Reports emerging this afternoon have revealed that a man is not only still playing Wordle, he is also continuing to share his daily results on social media.
Simon Williams, 38, spends up to ten minutes every morning completing the game now owned by the New York Times, before sharing the result with his friends on Facebook and Twitter, along with a brief commentary on the difficulty of that day’s puzzle.
“I think people like it,” explained Williams, seemingly unaware that his friends are entirely disinterested in his daily Wordle updates.
“I mean, they don’t like the ‘like’ posts, or comment on them, but I have no doubt they enjoy seeing them in their feed every morning as much as I enjoy creating them during my morning bowel movement.
“‘Bowel’ was the answer a few days ago actually, I got it in four goes despite not having a single green before my third go.
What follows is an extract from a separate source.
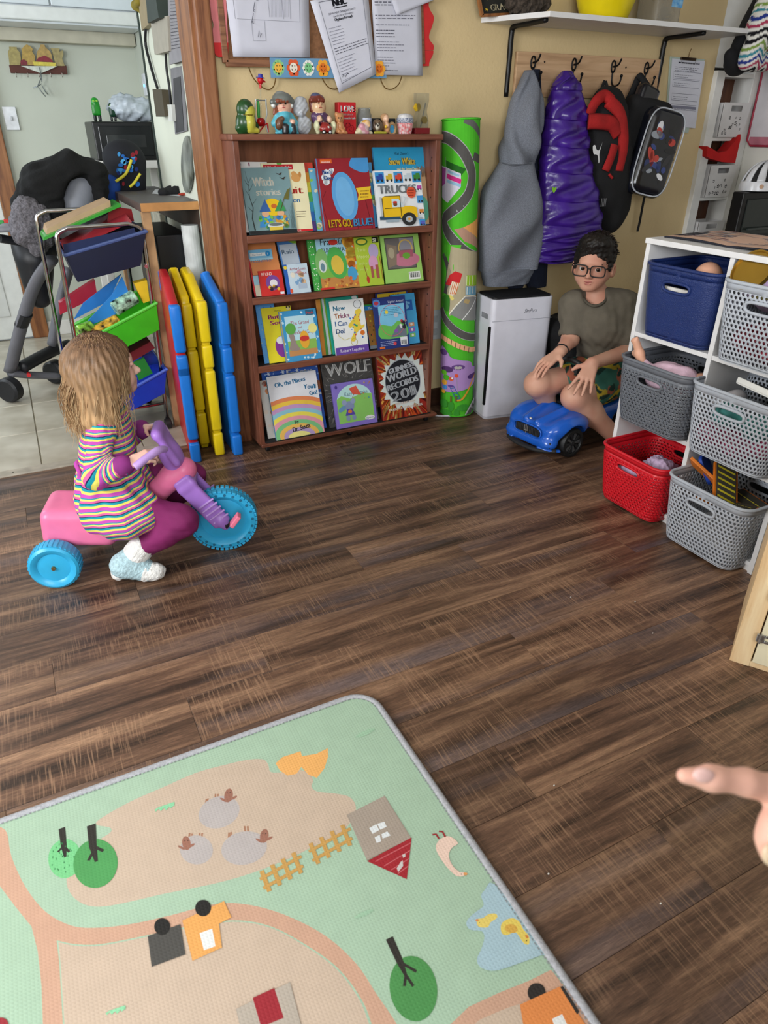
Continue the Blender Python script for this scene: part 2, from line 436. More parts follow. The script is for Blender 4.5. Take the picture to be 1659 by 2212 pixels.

I think I wrote, ‘tricky one, that’.”
Meanwhile, friends of Simon have admitted to muting his posts due to the relentless onslaught of Wordle-related content.
As one told us, “We get it, Wordle was the ‘thing to do’ a few months ago. Everyone was doing it. I even did it for a while. Then everyone moved on. But Simon seems stuck in the past, if you think of ‘the past’ as mainly being six months ago.
“He appears to have this addictive streak to his personality. God help him if he ever tries smack.”